No hace muchos años, la palabra del profesor tenía un valor supremo. No me convence ese planteamiento, pues el profesor no siempre tiene razón. Pero de ahí a poner siempre en duda su palabra ateniéndonos tan sólo a que el niño es un ser supuestamente inocente, hay un gran trecho. Recordando mis tiempos de estudiante, aquellos en los que la “represión” en las aulas decimonónicas estaba al orden del día, sólo un profesor me pegó una vez durante mi escolarización. También recibí un bofetón en toda mi infancia y adolescencia de la mano de mi padre. Lo siento por los que padecieron traumas en su infancia: yo no sufrí ninguno. Y, visto con perspectiva y justicia, no sólo tenían razón sino que considero que todos los que participaron en mi educaron se contuvieron bastante al tratar conmigo. 

No pretendo hacer un alegato de los tiempos pasados, ni del castigo, ni del cachete, ni de la escuela pretendidamente opresora del siglo XIX, pues nunca he comulgado con ese estilo.
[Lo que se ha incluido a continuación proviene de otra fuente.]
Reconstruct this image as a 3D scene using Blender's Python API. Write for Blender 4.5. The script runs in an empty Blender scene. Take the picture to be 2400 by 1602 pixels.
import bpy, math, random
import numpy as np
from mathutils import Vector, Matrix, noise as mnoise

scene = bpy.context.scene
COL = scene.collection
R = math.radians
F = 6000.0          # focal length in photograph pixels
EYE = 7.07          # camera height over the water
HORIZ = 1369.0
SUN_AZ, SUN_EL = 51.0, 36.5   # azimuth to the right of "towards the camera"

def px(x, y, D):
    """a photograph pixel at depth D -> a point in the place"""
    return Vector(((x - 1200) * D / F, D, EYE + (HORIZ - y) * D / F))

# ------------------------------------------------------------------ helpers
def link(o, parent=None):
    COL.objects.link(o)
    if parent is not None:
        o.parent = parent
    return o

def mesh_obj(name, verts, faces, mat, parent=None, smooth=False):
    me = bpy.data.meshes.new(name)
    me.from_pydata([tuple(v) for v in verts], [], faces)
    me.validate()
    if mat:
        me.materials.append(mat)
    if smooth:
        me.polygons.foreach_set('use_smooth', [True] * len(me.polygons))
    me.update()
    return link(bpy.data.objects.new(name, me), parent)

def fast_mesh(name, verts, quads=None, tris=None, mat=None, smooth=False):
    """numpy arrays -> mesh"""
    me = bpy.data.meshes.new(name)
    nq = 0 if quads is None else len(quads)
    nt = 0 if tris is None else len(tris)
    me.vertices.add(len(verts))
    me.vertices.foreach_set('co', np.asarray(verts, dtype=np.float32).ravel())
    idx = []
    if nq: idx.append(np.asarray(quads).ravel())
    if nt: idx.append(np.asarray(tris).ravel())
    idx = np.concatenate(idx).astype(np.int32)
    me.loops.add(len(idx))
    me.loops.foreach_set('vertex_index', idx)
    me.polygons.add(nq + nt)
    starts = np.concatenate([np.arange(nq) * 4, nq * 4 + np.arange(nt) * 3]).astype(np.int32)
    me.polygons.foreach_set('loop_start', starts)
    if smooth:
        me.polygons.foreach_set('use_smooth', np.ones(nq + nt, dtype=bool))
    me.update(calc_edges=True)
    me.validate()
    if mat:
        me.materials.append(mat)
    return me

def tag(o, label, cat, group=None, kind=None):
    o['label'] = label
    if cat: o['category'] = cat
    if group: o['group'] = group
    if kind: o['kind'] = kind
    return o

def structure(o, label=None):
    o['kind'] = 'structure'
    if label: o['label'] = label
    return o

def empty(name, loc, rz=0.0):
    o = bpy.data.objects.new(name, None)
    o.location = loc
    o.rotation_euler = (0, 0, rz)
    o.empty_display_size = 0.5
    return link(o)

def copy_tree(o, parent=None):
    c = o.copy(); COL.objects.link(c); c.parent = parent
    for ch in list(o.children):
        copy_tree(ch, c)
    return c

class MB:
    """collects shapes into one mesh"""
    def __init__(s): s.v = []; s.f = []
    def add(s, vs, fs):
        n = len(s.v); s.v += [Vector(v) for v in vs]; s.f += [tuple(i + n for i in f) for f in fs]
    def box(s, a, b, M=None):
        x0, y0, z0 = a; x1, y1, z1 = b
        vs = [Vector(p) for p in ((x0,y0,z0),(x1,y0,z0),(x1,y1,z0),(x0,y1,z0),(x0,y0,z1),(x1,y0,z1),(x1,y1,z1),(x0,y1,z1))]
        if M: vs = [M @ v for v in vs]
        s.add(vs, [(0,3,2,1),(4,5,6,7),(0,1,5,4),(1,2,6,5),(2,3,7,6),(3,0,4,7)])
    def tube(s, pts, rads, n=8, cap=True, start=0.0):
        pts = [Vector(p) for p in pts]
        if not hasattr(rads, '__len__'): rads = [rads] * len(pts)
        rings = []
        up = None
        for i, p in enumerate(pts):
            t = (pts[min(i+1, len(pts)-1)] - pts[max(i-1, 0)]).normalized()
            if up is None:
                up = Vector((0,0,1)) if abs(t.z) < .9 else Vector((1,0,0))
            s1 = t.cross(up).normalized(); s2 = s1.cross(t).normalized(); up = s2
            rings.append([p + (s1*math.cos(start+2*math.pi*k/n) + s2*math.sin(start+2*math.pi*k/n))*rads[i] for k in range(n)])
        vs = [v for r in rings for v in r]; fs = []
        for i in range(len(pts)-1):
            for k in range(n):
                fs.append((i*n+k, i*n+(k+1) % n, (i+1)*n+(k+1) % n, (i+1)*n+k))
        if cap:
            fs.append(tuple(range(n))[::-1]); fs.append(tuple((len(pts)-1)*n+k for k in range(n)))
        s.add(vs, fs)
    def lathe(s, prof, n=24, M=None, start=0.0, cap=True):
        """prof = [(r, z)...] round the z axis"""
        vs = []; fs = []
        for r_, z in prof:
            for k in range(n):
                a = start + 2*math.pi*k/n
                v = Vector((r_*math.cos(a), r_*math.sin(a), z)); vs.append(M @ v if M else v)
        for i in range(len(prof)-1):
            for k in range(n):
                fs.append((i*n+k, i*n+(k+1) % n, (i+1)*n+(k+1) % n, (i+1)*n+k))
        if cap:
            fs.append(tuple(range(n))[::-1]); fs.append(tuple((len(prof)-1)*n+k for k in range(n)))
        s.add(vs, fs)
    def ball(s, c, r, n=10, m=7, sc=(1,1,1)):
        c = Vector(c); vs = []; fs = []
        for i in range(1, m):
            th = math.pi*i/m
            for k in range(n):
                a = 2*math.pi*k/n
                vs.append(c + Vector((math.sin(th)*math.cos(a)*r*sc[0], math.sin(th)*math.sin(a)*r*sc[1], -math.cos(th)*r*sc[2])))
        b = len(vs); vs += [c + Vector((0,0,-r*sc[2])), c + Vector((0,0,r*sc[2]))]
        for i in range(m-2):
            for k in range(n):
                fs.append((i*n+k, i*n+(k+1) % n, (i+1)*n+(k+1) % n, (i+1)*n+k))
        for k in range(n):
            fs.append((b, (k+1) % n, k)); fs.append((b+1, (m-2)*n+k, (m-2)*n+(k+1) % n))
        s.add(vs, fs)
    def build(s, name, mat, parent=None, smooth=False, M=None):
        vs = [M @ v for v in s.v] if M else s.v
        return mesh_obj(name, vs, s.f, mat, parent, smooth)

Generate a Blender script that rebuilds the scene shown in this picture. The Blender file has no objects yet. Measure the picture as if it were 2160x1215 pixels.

Sólo considero que debemos rehabilitar la palabra “autoridad” y situarla en el lugar que le corresponde. No creo que sea nocivo, sino que considero beneficioso y necesario exigir ciertos comportamientos, actitudes y esfuerzos en su trabajo a los estudiantes. Y, sobre todo, poder hacerlo sin temer represalias. Para eso no hace falta ejercer ninguna violencia. 

Creo que debemos sacudirnos las ideas de las nuevas teorías pedagógicas y replantearnos qué es lo verdaderamente importante en la enseñanza. En ese sentido, creo que la clave para rehabilitar esa autoridad no puede ser otra que el conocimiento. Por tanto, suscribo la tesis principal del libro Contra la nueva educación de Alberto Royo: basar la enseñanza en el conocimiento y en el esfuerzo, y volver a prestigiar el mérito que les corresponde a los buenos estudiantes*. Porque, como explica Inger Enkvist (y creo que la mayoría de profesores de secundaria estaríamos de acuerdo), “si se despoja al docente de su estatus de alguien que conoce la materia que van a aprender los alumnos, ¿qué hace el docente en el aula? (…) En ese tipo de situación, los profesores no tienen ninguna autoridad para exigir un cierto tipo de conducta por parte de los alumnos” (Educación, guía para perplejos, ed. Encuentro pg. 18).

* Entiendo como buen estudiante a aquel que quiere aprender y se esfuerza por aprender, no necesariamente al que saca las mejores notas.